Friday, October 09, 2009

Shmini Atzeret, Simchat Torah - שמיני עצרת ושמחת תורה

I covered an event for work yesterday and I heard an interesting D'var Torah there that I'd like to share here. The D'var Torah comes from Rabbi Metzger, who is the Ashkenazi Chief Rabbi of Israel, and was one of the guests of honour at the event.

R' Metzger pointed out that a number of the Jewish festivals are referred to by multiple monikers; for example Sukkot is also known as Chag Ha'Asif, Shmini Atzeret is known also as Simchat Torah and Pesach is known as Chag Hamatzot. We also call Rosh Hashana by the names Yom T'ruah, Yom Hazikaron and Yom Hadin, while Shavuot is known variously as Chag Habikkurim, Chag Hakatzir and Zman Matan Torateinu.

Each of these names have a different meaning and represent a different aspect of each festival. R' Metzger suggested though, that some of these names are linked. While he didn't go through all the names of all the chagim, he took a few examples.

The two names Pesach and Chag Hamatzot, R' Metzger suggested, are a pair; Pesach refers to Hashem's passing over the houses of the Jews; it is Bnei Yisrael's way of being grateful for Hashem's kindness in overlooking them while killing Egyptians worthy of death. Chag Hamatzot is Hashem's name for the festival - he looks favourably upon our swiftness to leave Egypt when the time came.

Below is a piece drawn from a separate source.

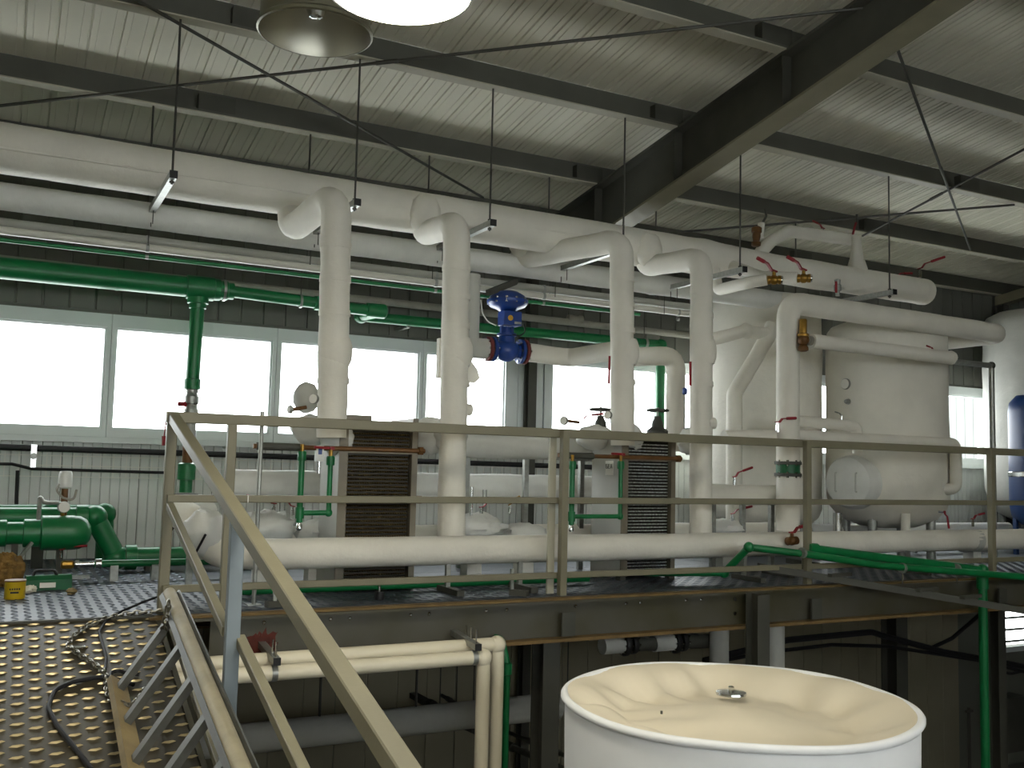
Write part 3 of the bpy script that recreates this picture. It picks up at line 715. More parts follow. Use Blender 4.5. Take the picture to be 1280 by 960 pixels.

In the same way, two of Sukkot's names can be seen as a pair; Chag Ha'Asif, Festival of the Collecting (of the harvest,) is the one of the names that the Jewish people uses for it - we thank God that we He has given us sustenance. But Hashem has refers to it from a different perspective; His name for the festival is Sukkot, for He recognises the Jewish people's devotion to sitting outside in the Sukkah, often through rather unpleasant conditions.

And so too we have the names of Chag Shmini Ha'atzeret and Simchat Torah. Shmini means eight, and Atzeret means stopping. Rabbi Metzger explained that this name can be understood as belonging to Hashem - after seeing the Jews observing Sukkot for seven days, he says to us "today is the eight day - you may stop dwelling in your Sukkot now and dwell inside with me." But the name Simchat Torah represents a completely different aspect, showing the love of the Jewish nation for Hashem; when we celebrate Simchat Torah, we are thanking Hashem for the greatest gift given - that of the Torah.

Wishing you a Shabbat Shalom and a Chag Sameach!